[START OF Information provided]
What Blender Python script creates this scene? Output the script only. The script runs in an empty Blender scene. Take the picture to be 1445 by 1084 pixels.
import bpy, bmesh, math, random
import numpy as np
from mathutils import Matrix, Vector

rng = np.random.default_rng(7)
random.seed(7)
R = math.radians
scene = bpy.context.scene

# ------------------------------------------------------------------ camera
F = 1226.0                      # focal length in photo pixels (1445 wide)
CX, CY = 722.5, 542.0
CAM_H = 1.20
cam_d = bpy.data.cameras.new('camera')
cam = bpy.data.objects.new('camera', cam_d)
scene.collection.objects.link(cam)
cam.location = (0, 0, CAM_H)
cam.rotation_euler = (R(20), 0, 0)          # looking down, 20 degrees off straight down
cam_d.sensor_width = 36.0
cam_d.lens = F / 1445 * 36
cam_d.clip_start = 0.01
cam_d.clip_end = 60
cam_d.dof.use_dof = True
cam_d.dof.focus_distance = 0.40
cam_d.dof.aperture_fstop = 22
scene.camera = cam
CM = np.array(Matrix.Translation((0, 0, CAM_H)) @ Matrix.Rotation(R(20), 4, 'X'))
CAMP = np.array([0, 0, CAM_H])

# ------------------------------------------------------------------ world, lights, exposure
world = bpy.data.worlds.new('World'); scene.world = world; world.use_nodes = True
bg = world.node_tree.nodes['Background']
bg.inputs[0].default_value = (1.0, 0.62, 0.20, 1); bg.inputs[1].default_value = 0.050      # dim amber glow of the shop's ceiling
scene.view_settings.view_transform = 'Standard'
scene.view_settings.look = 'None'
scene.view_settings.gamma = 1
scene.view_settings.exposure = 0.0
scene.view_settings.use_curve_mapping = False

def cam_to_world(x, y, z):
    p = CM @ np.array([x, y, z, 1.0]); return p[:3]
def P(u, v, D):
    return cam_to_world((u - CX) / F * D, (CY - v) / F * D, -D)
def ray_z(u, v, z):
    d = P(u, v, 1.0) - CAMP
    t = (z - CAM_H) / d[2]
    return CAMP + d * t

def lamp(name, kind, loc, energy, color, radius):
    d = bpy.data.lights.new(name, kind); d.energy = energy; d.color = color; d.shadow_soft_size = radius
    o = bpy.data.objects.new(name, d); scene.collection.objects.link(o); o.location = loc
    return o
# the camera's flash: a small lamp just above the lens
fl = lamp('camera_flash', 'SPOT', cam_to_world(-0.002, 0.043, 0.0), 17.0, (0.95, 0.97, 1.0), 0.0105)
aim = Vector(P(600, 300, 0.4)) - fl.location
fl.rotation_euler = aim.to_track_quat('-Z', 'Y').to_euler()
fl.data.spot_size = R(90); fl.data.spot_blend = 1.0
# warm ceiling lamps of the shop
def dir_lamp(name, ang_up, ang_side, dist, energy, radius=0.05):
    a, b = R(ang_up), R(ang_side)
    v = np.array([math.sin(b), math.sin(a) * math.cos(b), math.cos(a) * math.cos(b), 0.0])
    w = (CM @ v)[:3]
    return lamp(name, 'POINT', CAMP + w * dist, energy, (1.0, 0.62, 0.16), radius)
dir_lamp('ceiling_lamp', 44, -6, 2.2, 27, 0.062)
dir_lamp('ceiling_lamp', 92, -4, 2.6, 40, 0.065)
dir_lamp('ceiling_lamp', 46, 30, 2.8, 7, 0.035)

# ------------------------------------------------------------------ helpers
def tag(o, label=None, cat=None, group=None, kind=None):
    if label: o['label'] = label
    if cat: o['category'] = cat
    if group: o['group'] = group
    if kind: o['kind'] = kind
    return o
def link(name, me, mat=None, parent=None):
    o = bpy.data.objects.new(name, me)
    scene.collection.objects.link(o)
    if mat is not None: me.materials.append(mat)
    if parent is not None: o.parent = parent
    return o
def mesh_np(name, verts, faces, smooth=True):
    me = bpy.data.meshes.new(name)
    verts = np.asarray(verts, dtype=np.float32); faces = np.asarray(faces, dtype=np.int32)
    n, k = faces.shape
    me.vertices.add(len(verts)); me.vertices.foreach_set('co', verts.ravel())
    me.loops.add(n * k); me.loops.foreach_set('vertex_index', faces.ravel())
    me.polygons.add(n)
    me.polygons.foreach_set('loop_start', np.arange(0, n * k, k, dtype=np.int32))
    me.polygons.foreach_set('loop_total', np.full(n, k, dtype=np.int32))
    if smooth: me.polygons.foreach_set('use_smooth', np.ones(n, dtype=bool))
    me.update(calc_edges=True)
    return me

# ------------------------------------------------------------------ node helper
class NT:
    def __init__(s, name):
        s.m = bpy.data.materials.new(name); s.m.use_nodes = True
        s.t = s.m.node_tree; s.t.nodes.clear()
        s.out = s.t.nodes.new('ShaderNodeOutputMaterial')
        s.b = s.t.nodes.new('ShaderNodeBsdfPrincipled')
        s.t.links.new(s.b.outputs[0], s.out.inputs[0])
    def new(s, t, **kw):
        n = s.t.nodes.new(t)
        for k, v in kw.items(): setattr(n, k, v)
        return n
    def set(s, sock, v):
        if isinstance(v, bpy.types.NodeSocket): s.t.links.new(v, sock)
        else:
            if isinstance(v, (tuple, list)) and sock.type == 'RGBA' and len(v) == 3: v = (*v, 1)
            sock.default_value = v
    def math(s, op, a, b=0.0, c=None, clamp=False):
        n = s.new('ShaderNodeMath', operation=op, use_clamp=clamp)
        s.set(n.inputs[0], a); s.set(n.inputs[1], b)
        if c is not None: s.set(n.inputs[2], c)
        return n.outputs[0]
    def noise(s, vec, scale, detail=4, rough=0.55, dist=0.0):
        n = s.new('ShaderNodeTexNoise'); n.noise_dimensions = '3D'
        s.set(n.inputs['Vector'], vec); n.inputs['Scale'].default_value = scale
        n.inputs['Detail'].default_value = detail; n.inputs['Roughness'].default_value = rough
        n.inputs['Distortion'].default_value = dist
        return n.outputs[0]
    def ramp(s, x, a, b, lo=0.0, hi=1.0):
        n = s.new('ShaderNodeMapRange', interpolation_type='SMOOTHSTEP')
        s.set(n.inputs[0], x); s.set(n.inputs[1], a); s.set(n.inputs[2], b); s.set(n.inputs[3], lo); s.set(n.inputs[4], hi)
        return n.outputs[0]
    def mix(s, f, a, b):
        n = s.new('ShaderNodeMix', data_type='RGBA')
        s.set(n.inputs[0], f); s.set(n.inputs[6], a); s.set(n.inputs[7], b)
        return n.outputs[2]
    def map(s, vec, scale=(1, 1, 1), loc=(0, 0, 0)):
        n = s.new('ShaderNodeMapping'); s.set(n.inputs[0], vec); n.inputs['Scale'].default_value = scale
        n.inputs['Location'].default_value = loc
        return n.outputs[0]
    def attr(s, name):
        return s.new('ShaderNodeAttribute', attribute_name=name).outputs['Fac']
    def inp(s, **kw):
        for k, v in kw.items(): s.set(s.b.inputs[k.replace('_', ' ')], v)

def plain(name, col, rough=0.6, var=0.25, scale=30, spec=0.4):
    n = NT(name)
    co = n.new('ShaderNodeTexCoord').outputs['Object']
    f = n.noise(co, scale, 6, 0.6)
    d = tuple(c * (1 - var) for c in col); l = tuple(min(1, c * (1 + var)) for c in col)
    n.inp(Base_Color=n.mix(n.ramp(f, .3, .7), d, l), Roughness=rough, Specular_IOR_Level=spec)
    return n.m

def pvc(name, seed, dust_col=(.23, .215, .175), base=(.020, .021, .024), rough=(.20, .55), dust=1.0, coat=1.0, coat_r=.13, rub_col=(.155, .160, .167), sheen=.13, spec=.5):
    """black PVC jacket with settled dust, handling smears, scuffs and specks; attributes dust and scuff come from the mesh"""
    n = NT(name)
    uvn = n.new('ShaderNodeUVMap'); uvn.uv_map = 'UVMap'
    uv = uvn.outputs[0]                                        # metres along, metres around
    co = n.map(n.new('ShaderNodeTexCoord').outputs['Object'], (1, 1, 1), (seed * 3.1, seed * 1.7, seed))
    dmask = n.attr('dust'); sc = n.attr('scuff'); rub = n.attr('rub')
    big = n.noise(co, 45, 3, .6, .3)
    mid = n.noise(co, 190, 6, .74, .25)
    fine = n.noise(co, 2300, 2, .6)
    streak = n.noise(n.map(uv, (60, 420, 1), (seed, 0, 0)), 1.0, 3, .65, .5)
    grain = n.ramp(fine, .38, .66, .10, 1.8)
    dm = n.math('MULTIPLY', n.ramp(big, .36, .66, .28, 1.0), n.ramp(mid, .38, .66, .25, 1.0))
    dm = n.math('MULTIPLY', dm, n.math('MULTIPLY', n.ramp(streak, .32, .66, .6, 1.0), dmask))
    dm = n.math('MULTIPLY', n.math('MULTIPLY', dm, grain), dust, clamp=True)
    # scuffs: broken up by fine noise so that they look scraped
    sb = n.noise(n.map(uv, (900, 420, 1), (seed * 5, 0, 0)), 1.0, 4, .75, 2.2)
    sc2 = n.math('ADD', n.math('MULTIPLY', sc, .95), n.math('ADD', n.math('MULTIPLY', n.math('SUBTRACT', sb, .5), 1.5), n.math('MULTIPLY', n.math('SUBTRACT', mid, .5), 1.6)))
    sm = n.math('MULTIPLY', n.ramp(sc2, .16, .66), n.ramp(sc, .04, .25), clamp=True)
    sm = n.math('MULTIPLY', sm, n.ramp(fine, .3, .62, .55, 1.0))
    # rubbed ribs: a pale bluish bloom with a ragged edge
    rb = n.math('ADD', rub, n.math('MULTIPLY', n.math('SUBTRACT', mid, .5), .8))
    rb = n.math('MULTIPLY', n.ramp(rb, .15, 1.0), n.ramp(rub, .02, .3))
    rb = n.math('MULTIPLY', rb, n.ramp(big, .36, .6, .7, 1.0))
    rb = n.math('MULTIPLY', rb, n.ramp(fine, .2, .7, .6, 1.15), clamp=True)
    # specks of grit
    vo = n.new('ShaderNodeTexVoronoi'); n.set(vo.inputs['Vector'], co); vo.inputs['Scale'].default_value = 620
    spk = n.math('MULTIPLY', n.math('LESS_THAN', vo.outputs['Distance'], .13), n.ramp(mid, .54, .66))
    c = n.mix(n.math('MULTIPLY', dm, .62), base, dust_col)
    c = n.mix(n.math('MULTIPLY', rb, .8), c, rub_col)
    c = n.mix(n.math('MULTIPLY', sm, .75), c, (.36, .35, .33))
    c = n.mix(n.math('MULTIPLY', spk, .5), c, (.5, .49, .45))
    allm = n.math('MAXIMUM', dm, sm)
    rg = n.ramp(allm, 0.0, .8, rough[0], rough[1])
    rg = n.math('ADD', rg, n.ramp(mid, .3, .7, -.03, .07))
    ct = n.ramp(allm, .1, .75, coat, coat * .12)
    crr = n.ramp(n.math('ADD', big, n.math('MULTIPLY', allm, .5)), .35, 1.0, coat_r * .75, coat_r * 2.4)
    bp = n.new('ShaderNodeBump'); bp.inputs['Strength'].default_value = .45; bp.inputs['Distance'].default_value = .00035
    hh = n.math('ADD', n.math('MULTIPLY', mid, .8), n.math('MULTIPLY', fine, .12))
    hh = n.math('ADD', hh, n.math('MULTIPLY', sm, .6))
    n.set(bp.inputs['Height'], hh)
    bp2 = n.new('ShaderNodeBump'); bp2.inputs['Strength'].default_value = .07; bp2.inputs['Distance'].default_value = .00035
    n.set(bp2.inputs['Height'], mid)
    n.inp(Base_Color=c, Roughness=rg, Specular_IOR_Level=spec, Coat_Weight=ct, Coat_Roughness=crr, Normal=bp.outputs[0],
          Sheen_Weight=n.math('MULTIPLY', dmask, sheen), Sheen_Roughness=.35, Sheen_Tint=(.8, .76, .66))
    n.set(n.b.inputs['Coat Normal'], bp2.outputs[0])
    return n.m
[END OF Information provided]
Stated goal:
Up to and including the line with "scene = bpy.context.scene", repeat the data exactly, starting from its first line; nothing else belongs in the response.

Answer for the task:
What Blender Python script creates this scene? Output the script only. The script runs in an empty Blender scene. Take the picture to be 1445 by 1084 pixels.
import bpy, bmesh, math, random
import numpy as np
from mathutils import Matrix, Vector

rng = np.random.default_rng(7)
random.seed(7)
R = math.radians
scene = bpy.context.scene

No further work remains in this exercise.